• **OBJECTIVE**: All of the entries need to be written out again, exactly as they are.
___ STORED DATA
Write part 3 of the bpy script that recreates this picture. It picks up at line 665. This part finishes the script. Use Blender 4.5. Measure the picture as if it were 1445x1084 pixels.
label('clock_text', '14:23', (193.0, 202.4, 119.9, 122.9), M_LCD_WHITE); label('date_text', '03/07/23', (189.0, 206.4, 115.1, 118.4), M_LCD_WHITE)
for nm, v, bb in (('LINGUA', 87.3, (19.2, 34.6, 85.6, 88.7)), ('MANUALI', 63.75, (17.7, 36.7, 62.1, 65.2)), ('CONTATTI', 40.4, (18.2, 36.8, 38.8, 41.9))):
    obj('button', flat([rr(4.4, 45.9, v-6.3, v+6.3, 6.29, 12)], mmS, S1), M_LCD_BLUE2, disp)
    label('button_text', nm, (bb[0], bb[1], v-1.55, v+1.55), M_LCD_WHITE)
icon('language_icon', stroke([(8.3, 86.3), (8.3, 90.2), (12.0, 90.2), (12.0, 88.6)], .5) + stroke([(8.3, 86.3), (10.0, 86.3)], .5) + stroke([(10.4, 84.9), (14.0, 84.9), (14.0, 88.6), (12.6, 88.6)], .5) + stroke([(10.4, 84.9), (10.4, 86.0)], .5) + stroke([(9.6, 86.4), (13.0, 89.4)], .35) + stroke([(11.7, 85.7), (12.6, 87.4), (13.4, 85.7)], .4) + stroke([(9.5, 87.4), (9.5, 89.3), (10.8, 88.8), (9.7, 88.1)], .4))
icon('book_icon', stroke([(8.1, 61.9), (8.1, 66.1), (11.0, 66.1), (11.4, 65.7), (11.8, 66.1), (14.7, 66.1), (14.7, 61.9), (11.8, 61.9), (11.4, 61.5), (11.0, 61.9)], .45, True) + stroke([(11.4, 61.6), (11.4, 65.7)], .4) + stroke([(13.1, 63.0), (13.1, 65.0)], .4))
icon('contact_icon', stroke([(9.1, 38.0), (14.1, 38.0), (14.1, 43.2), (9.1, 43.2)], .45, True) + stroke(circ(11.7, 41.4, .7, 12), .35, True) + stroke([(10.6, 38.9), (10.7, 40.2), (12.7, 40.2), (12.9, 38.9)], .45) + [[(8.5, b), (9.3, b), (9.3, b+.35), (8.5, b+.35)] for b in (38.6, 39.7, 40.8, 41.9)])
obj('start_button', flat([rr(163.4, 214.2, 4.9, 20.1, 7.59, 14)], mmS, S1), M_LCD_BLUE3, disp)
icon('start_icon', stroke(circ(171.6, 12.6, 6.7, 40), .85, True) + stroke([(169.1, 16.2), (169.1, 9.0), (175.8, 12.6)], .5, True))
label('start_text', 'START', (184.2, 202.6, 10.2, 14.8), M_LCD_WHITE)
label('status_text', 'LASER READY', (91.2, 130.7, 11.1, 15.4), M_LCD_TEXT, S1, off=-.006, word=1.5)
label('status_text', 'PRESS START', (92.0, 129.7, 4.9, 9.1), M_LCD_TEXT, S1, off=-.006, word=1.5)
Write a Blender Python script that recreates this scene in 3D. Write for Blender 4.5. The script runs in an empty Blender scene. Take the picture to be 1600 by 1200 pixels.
______
• **RESULT OF THE EXERCISE**:
Write part 3 of the bpy script that recreates this picture. It picks up at line 665. This part finishes the script. Use Blender 4.5. Measure the picture as if it were 1445x1084 pixels.
label('clock_text', '14:23', (193.0, 202.4, 119.9, 122.9), M_LCD_WHITE); label('date_text', '03/07/23', (189.0, 206.4, 115.1, 118.4), M_LCD_WHITE)
for nm, v, bb in (('LINGUA', 87.3, (19.2, 34.6, 85.6, 88.7)), ('MANUALI', 63.75, (17.7, 36.7, 62.1, 65.2)), ('CONTATTI', 40.4, (18.2, 36.8, 38.8, 41.9))):
    obj('button', flat([rr(4.4, 45.9, v-6.3, v+6.3, 6.29, 12)], mmS, S1), M_LCD_BLUE2, disp)
    label('button_text', nm, (bb[0], bb[1], v-1.55, v+1.55), M_LCD_WHITE)
icon('language_icon', stroke([(8.3, 86.3), (8.3, 90.2), (12.0, 90.2), (12.0, 88.6)], .5) + stroke([(8.3, 86.3), (10.0, 86.3)], .5) + stroke([(10.4, 84.9), (14.0, 84.9), (14.0, 88.6), (12.6, 88.6)], .5) + stroke([(10.4, 84.9), (10.4, 86.0)], .5) + stroke([(9.6, 86.4), (13.0, 89.4)], .35) + stroke([(11.7, 85.7), (12.6, 87.4), (13.4, 85.7)], .4) + stroke([(9.5, 87.4), (9.5, 89.3), (10.8, 88.8), (9.7, 88.1)], .4))
icon('book_icon', stroke([(8.1, 61.9), (8.1, 66.1), (11.0, 66.1), (11.4, 65.7), (11.8, 66.1), (14.7, 66.1), (14.7, 61.9), (11.8, 61.9), (11.4, 61.5), (11.0, 61.9)], .45, True) + stroke([(11.4, 61.6), (11.4, 65.7)], .4) + stroke([(13.1, 63.0), (13.1, 65.0)], .4))
icon('contact_icon', stroke([(9.1, 38.0), (14.1, 38.0), (14.1, 43.2), (9.1, 43.2)], .45, True) + stroke(circ(11.7, 41.4, .7, 12), .35, True) + stroke([(10.6, 38.9), (10.7, 40.2), (12.7, 40.2), (12.9, 38.9)], .45) + [[(8.5, b), (9.3, b), (9.3, b+.35), (8.5, b+.35)] for b in (38.6, 39.7, 40.8, 41.9)])
obj('start_button', flat([rr(163.4, 214.2, 4.9, 20.1, 7.59, 14)], mmS, S1), M_LCD_BLUE3, disp)
icon('start_icon', stroke(circ(171.6, 12.6, 6.7, 40), .85, True) + stroke([(169.1, 16.2), (169.1, 9.0), (175.8, 12.6)], .5, True))
label('start_text', 'START', (184.2, 202.6, 10.2, 14.8), M_LCD_WHITE)
label('status_text', 'LASER READY', (91.2, 130.7, 11.1, 15.4), M_LCD_TEXT, S1, off=-.006, word=1.5)
label('status_text', 'PRESS START', (92.0, 129.7, 4.9, 9.1), M_LCD_TEXT, S1, off=-.006, word=1.5)
Write a Blender Python script that recreates this scene in 3D. Write for Blender 4.5. The script runs in an empty Blender scene. Take the picture to be 1600 by 1200 pixels.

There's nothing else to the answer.